It would be appropriate to run your E7s [and E6s]with either the Lightweight unpainted stainless cars or the Heavyweights during the period immediately after WWII when the E7s were first delivered. The green and two tone green Heavyweights decorated during the 1920s for the Crescent Limited and other Southern "name trains" mostly ended in the early 1930s due to the Depression when many cars and engines were parked on "dead tracks" for lack of business.
Due to the major postwar production backup, Southern's huge orders for new stainless passenger cars from Pullman Standard, Budd, American Machine & Foundry and others were only delivered beginning 1949. The earliest stainless cars called the "silver cars" were delivered along with the E6s in 1941 for:
The Southerner[March '41], The Tennessean[May '41] and The Crescent[Dec '41]. Subsequent to Pearl Harbor on December 7, 1941 deliveries of cars and engines were halted with rare exceptions.
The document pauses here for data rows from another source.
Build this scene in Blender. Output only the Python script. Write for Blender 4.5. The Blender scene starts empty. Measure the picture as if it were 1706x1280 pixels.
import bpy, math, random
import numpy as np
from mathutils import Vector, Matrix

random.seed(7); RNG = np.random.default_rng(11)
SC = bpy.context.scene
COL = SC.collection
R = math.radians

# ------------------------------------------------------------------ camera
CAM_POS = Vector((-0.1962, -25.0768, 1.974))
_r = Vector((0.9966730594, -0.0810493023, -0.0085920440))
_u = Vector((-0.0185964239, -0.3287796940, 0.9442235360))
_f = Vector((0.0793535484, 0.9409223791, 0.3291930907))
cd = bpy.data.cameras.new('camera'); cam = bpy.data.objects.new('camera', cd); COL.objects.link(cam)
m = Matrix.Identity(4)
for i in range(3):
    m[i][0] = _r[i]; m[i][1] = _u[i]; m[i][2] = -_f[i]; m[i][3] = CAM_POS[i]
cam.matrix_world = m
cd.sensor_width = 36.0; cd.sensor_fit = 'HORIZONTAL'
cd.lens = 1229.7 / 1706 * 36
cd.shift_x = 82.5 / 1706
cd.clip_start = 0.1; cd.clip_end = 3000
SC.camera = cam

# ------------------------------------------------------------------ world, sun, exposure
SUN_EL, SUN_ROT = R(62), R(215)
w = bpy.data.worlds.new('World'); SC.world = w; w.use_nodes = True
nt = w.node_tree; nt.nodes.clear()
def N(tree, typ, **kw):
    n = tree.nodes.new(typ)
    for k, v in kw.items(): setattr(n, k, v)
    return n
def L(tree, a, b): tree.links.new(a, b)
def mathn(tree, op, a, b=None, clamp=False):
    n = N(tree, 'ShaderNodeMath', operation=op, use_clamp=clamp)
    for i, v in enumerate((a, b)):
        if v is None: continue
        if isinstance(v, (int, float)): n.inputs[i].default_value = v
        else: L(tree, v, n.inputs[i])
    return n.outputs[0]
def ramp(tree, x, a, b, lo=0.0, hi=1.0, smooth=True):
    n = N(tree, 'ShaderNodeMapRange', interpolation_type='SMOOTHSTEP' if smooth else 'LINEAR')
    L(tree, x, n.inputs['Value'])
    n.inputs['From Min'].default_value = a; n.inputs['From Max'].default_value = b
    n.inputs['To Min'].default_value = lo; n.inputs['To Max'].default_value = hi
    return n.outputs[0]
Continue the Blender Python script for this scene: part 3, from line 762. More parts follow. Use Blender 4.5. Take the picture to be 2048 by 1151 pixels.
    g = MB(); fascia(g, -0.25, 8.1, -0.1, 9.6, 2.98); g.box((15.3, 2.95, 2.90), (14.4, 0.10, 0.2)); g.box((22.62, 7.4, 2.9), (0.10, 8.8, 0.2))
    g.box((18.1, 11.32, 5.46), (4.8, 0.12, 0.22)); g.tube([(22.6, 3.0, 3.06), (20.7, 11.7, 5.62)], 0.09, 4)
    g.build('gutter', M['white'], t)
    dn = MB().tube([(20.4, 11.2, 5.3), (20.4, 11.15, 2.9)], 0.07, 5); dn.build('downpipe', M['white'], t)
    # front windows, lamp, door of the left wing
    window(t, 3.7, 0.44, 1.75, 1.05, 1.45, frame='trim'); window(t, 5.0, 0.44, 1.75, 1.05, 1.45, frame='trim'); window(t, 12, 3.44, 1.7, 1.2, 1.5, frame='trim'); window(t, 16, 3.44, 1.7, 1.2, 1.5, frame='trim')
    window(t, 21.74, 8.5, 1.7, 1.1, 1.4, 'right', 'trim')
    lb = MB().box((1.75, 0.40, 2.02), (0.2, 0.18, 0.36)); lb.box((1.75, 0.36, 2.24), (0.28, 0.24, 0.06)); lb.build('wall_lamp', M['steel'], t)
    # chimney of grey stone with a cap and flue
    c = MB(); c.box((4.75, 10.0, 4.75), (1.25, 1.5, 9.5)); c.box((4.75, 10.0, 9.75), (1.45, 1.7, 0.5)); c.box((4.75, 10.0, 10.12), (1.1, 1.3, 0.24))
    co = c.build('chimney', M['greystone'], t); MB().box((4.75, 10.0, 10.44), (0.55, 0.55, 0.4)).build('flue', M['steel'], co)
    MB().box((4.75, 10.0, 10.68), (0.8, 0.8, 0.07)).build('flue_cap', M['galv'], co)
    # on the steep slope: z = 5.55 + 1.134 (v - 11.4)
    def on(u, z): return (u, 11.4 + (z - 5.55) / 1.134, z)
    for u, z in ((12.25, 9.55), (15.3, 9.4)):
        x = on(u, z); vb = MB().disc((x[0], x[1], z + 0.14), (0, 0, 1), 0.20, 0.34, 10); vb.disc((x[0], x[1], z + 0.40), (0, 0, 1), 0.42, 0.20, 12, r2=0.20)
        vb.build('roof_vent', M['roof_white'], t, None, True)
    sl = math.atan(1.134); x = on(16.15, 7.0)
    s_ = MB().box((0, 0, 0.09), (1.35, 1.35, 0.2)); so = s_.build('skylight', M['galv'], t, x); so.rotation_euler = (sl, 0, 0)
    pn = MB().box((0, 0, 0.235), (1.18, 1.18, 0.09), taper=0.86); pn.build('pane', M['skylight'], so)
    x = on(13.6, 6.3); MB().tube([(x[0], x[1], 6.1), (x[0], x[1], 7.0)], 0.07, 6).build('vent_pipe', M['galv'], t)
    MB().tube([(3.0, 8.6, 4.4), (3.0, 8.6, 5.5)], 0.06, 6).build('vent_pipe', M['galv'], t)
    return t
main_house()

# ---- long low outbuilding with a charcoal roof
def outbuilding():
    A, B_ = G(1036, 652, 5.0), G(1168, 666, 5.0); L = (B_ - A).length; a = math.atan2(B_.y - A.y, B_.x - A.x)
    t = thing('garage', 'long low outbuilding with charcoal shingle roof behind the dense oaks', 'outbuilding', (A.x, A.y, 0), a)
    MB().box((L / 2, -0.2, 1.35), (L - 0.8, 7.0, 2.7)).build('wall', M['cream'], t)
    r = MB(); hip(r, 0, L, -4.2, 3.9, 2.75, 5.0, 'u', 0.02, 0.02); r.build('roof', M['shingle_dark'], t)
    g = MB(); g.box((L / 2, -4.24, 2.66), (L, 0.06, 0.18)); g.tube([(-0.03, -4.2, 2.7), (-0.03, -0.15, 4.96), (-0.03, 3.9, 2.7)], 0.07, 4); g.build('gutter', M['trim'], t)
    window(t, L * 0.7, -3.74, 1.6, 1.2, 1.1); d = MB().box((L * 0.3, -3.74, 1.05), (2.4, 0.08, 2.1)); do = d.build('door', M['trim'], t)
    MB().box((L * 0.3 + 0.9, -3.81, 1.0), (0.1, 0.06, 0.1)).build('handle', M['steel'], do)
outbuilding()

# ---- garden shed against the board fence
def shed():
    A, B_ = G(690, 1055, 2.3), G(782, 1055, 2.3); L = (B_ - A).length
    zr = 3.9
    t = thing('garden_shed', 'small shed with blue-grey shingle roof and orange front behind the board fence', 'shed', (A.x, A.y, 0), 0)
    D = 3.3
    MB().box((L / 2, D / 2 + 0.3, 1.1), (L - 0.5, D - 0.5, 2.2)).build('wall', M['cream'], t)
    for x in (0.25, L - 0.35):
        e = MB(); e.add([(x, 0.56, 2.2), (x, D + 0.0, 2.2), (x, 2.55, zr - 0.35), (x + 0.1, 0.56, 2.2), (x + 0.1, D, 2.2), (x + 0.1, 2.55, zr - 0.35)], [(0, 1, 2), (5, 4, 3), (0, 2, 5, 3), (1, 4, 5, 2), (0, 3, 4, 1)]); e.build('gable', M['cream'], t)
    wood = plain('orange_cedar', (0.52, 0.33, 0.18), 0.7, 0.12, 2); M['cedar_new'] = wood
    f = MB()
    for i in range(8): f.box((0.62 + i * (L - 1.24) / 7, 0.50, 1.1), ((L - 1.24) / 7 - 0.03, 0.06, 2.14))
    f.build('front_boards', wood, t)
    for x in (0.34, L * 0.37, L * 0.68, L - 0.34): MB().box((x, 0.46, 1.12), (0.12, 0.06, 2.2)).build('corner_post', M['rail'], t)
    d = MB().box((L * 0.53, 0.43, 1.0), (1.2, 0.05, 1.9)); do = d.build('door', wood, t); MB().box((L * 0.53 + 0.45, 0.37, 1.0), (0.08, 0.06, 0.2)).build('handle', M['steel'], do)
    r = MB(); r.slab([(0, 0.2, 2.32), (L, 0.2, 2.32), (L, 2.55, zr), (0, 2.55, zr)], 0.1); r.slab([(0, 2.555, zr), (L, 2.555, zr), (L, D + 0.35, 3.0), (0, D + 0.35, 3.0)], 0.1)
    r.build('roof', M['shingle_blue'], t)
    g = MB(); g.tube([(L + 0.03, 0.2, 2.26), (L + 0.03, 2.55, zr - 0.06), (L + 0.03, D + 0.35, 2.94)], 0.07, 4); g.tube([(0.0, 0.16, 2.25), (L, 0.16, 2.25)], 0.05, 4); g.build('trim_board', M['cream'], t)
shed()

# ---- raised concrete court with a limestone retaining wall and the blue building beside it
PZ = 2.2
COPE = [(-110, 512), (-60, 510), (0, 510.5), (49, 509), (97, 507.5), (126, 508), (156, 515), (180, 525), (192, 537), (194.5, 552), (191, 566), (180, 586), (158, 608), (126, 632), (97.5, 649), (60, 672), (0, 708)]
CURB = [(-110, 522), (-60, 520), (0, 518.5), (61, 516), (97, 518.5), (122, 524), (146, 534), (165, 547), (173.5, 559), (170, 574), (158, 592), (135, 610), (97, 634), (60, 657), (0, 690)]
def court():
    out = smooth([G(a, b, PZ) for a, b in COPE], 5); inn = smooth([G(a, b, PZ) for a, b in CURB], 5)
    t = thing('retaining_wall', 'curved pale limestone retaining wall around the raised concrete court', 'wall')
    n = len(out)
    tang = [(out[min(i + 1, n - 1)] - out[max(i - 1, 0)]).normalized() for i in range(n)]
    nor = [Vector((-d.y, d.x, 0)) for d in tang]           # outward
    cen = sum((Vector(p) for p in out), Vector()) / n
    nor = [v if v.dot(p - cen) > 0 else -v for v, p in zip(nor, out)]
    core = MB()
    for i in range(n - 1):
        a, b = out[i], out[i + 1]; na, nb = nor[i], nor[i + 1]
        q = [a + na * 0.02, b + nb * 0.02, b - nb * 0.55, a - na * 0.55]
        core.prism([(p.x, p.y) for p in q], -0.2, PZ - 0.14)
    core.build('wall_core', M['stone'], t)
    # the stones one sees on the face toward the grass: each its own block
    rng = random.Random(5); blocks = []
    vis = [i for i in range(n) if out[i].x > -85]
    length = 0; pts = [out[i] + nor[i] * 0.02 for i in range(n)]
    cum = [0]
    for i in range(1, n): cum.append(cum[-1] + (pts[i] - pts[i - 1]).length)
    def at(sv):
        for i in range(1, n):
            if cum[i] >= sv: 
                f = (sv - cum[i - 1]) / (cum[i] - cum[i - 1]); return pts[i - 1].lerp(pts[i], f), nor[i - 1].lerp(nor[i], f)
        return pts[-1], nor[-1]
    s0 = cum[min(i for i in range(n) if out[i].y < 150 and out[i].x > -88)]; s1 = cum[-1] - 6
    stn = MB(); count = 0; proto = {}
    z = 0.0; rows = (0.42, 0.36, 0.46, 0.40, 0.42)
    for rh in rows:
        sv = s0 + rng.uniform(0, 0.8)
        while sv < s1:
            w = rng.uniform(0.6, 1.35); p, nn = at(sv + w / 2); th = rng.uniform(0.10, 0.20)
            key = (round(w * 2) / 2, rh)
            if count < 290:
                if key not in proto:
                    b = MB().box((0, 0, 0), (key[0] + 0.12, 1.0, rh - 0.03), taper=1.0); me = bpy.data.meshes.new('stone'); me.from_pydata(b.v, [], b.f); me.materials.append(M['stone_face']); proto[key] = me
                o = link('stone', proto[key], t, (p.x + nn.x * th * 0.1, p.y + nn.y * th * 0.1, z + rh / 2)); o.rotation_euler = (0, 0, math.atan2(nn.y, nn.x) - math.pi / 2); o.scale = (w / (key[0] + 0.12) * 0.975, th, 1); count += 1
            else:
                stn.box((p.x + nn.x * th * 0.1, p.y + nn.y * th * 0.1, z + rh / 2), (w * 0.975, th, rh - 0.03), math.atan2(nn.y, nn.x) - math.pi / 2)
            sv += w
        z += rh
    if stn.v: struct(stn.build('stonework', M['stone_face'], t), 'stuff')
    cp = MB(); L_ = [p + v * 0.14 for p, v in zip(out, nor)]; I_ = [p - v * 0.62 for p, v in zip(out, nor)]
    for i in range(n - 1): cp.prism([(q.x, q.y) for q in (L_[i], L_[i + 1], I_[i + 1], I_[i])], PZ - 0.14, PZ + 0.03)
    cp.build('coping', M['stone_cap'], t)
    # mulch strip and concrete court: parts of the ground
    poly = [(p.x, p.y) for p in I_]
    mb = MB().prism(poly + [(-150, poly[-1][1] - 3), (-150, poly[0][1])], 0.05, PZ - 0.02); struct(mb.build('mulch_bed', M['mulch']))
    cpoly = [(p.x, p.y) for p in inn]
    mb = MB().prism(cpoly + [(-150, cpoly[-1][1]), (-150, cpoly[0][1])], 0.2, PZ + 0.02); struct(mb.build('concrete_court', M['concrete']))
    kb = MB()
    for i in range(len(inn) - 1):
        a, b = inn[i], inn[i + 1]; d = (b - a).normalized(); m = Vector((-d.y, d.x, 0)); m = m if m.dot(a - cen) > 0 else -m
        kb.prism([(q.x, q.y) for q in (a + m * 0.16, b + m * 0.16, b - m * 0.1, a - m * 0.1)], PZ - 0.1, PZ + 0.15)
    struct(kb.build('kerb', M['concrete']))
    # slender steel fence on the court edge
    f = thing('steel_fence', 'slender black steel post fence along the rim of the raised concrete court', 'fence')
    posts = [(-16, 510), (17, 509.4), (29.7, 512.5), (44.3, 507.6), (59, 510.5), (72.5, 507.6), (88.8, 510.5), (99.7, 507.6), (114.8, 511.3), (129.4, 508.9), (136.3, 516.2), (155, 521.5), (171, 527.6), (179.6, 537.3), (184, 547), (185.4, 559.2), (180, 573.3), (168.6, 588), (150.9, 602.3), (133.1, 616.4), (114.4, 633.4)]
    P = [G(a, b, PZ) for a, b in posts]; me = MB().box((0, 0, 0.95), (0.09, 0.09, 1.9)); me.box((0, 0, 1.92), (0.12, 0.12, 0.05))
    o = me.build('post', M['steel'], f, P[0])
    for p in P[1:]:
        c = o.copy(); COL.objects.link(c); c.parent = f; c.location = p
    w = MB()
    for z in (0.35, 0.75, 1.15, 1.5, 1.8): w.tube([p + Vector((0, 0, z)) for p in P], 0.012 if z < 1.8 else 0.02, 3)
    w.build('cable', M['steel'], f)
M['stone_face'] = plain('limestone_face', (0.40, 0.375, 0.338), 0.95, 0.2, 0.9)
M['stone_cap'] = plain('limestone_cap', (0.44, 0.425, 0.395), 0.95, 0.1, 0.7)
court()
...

Southern painted the roofs of some of its stainless cars flat black but aside from lettering I have never seen evidence of green, gold and white decorated cars. Certain photo advertisements along with PR photos of "The Tennessean" appear to show a solid green smoothside light weight car in a consist but nothing concrete.
There are none shown in the Southern Railway Color guide to Freight and Passenger Equipment.